## Exercise brief
Skip any picture you find and retype all the remaining lines exactly.

## Source material
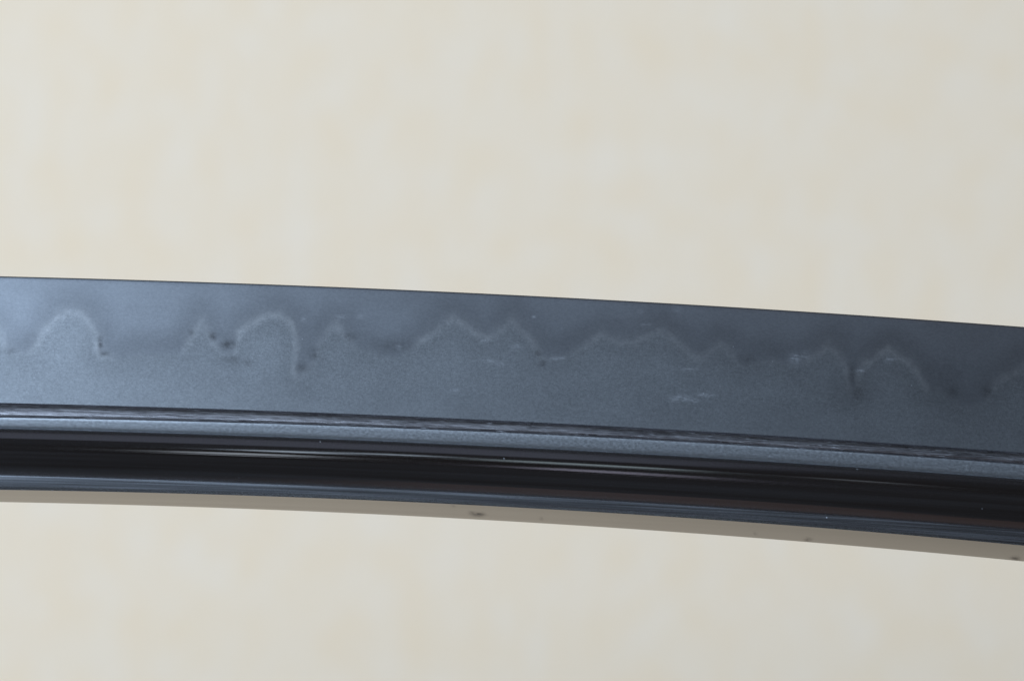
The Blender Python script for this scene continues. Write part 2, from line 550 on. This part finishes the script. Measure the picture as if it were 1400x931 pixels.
for side in (1.0, -1.0):
    dx = 1.6 if side > 0 else 12.0
    at = {"temper": temper, "dark": blobs(NOTCH), "line": line_strength, "smudge": blobs(SMUDGE)}
    ft = face_t if side > 0 else face_t[::6].tolist() + [1.0]
    strip("blade_face", "edge", "ridge", ft, face_bulge, M_face, sword, dx, side, at)
    strip("narrow_groove", "ridge", "g1", groove_t, hollow(0.00042, 3.0), M_ng, sword, 6, side)
    strip("ridge_band", "g1", "g2", band_t, lip, M_band, sword, 6, side)
    strip("wide_groove", "g2", "g3", groove_t, hollow(0.00105, 2.2), M_wg, sword, 6, side,
          {"across": lambda X, R: (R - row("g2", X)[0]) / np.maximum(row("g3", X)[0] - row("g2", X)[0], 1e-6)})
    strip("spine_side_band", "g3", "corner", band_t, lip, M_low, sword, 6, side)
    strip("spine", "corner", "back", band_t, spine_bulge, M_sp, sword, 3, side, {"dark": blobs(SPOTS)})

# tang beyond the shoulder of the blade (out of the frame to the right)
xs = np.linspace(ROOT_PX, ROOT_PX + 0.20 / PX, 40)
prof = [(0.10, 0.0), (0.30, -2.4e-3), (0.62, -3.1e-3), (0.97, -2.6e-3), (1.0, 0.0), (0.97, 2.6e-3), (0.62, 3.1e-3), (0.30, 2.4e-3)]
verts, faces, along = [], [], []
for i, x in enumerate(xs):
    e, o_ = row("edge", ROOT_PX)
    b_, _ = row("back", ROOT_PX)
    sl = np.polyval(np.polyder(e2), ROOT_PX) * (x - ROOT_PX)
    tp = 1 - 0.35 * i / 39
    for (t, y) in prof:
        r = b_ + sl + (e - b_) * (1 - t) * tp
        verts.append(((x - 700) * PX * (1 if i else 1), y * (0.7 + 0.3 * tp), (465.5 - r) * PX))
        along.append((x * PX * 1e3, r * PX * 1e3, y * 1e3))
n = len(prof)
for i in range(39):
    for j in range(n):
        faces.append((i * n + j, i * n + (j + 1) % n, (i + 1) * n + (j + 1) % n, (i + 1) * n + j))
faces.append(tuple(range(n)))
faces.append(tuple(range(39 * n, 40 * n))[::-1])
tang = grid_object("tang", verts, faces, mat_tang(), sword)
al = tang.data.attributes.new("along", 'FLOAT_VECTOR', 'POINT')
al.data.foreach_set("vector", np.array(along, np.float32).ravel())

## Solution to this exercise
The Blender Python script for this scene continues. Write part 2, from line 550 on. This part finishes the script. Measure the picture as if it were 1400x931 pixels.
for side in (1.0, -1.0):
    dx = 1.6 if side > 0 else 12.0
    at = {"temper": temper, "dark": blobs(NOTCH), "line": line_strength, "smudge": blobs(SMUDGE)}
    ft = face_t if side > 0 else face_t[::6].tolist() + [1.0]
    strip("blade_face", "edge", "ridge", ft, face_bulge, M_face, sword, dx, side, at)
    strip("narrow_groove", "ridge", "g1", groove_t, hollow(0.00042, 3.0), M_ng, sword, 6, side)
    strip("ridge_band", "g1", "g2", band_t, lip, M_band, sword, 6, side)
    strip("wide_groove", "g2", "g3", groove_t, hollow(0.00105, 2.2), M_wg, sword, 6, side,
          {"across": lambda X, R: (R - row("g2", X)[0]) / np.maximum(row("g3", X)[0] - row("g2", X)[0], 1e-6)})
    strip("spine_side_band", "g3", "corner", band_t, lip, M_low, sword, 6, side)
    strip("spine", "corner", "back", band_t, spine_bulge, M_sp, sword, 3, side, {"dark": blobs(SPOTS)})

# tang beyond the shoulder of the blade (out of the frame to the right)
xs = np.linspace(ROOT_PX, ROOT_PX + 0.20 / PX, 40)
prof = [(0.10, 0.0), (0.30, -2.4e-3), (0.62, -3.1e-3), (0.97, -2.6e-3), (1.0, 0.0), (0.97, 2.6e-3), (0.62, 3.1e-3), (0.30, 2.4e-3)]
verts, faces, along = [], [], []
for i, x in enumerate(xs):
    e, o_ = row("edge", ROOT_PX)
    b_, _ = row("back", ROOT_PX)
    sl = np.polyval(np.polyder(e2), ROOT_PX) * (x - ROOT_PX)
    tp = 1 - 0.35 * i / 39
    for (t, y) in prof:
        r = b_ + sl + (e - b_) * (1 - t) * tp
        verts.append(((x - 700) * PX * (1 if i else 1), y * (0.7 + 0.3 * tp), (465.5 - r) * PX))
        along.append((x * PX * 1e3, r * PX * 1e3, y * 1e3))
n = len(prof)
for i in range(39):
    for j in range(n):
        faces.append((i * n + j, i * n + (j + 1) % n, (i + 1) * n + (j + 1) % n, (i + 1) * n + j))
faces.append(tuple(range(n)))
faces.append(tuple(range(39 * n, 40 * n))[::-1])
tang = grid_object("tang", verts, faces, mat_tang(), sword)
al = tang.data.attributes.new("along", 'FLOAT_VECTOR', 'POINT')
al.data.foreach_set("vector", np.array(along, np.float32).ravel())